O Globo
De que vale o Supremo Tribunal Federal (STF)
ter sido guardião da democracia quando da tentativa de golpe, se os réus
condenados nos julgamentos não terão a punição devida?
Já se sabe que o presidente Lula vetará a legislação aprovada por um acordão no Congresso que reduz a pena de Bolsonaro e dos outros condenados pela tentativa de golpe de Estado de janeiro de 2023. Já se sabe, também, que os bolsonaristas insistirão no Senado por uma anistia que não virá. O veto está incluído no acordão e será derrubado assim que chegar à Câmara. Já se sabe que o senador Flávio Bolsonaro não será candidato à Presidência da República, a não ser que a família prefira perder com ele a tentar vencer com o governador de São Paulo, Tarcísio de Freitas. Mas o hoje senador Flávio se arriscará a ficar sem o manto protetor do mandato parlamentar? O próprio Bolsonaro preferirá uma derrota anunciada, em vez de conseguir uma dose mínima de prisão fechada, cerca de dois anos?
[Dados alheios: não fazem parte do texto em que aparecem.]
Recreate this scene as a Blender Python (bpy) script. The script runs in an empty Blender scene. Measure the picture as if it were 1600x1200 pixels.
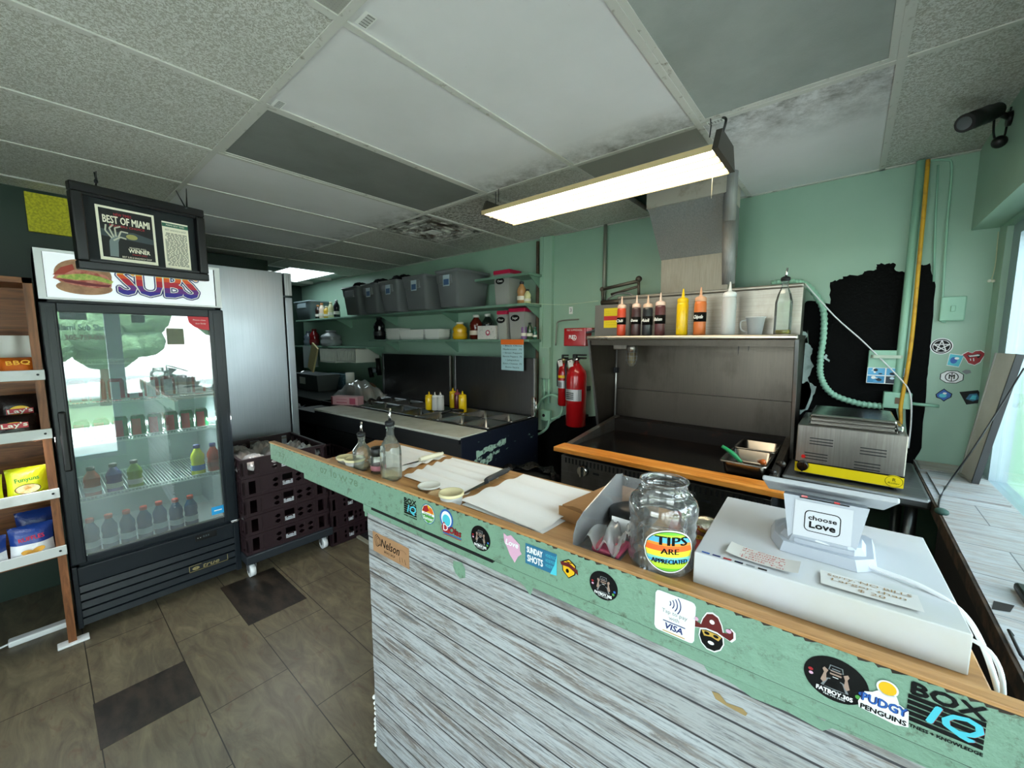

De que vale o Supremo Tribunal Federal (STF)
ter sido guardião da democracia quando da tentativa de golpe, se os réus
condenados nos julgamentos não terão a punição devida? O avanço das
negociações, tanto relativas às penas quanto à regulamentação do impeachment
pelo Senado de integrantes do STF, se desenrola com o conhecimento e aceitação
da maioria do plenário, maioria essa que, por sua vez, reluta em aceitar o
Código de Conduta proposto por seu presidente, o ministro Edson Fachin.
Os casos do ministro Dias Toffoli — ele
garante que fumou, mas não tragou — e dos milhões que a mulher do ministro
Alexandre de Moraes recebia por contrato com o Banco Master são exemplos de
conflitos de interesses que não poderiam acontecer. A Suprema Corte do Estados
Unidos divulgou em 2023 um Código de Ética, o primeiro desde 1789, para mostrar
que foram ouvidas as muitas críticas a seus integrantes por atitudes
controversas, como viajar de avião particular a convite (juiz Clarence Thomas),
passar férias em lugares aprazíveis (o juiz Antonin Scalia morreu numa caçada
na fazenda de um empresário), receber presentes caros, fazer palestras em
reuniões empresariais etc. Pelo Código, são as seguintes as restrições a um
juiz:
a) Não pode participar de eventos financiados
ou associados a um partido político ou a campanha para cargo político;
b) Não pode participar de evento que promove
um produto comercial ou serviço, com exceção de livro do juiz que esteja à
venda;
c) Não pode participar de encontro organizado
por um grupo que ele saiba ter interesse substancial no desfecho de um caso
diante da Corte para julgamento ou que provavelmente estará em julgamento num
futuro próximo;
d) Pode comparecer a um evento de
levantamento de dinheiro (fundraising) para organizações sem fins lucrativos ou
relacionadas ao Direito, mas não pode ser o orador, nem convidado de honra ou
aparecer no programa;
e) Decidindo falar ou aparecer diante de
qualquer grupo, deve avaliar se aparentará impropriedade entre participantes.
Essa aparência não existirá quando falar a um grupo de estudantes, grupos
associados a instituições educacionais, grupos de advogados, grupos religiosos,
grupos não militantes ligados ao Direito ou grupos culturais.
O ministro Gilmar Mendes, que se diz “um
enfermeiro que já viu sangue”, aceitou retirar alguns pontos da legislação de
sua lavra sobre impeachment de ministros do Supremo pelo Senado, e uma outra
lei, desta vez feita por quem tem por função legislar, será montada em acordo
com ele. Até o momento, todos saem ganhando. A maioria do Congresso apoiou o
alívio na dosimetria das penas para obter a candidatura de Tarcísio à
Presidência. Lula vetará a redução das penas, ganha pontos em parte do
eleitorado e motivos para acusar o bolsonarismo e o Centrão. Bolsonaro ganhou
muitos anos a menos na cadeia, talvez um candidato competitivo no ano que vem.
Isso se todos cumprirem o combinado.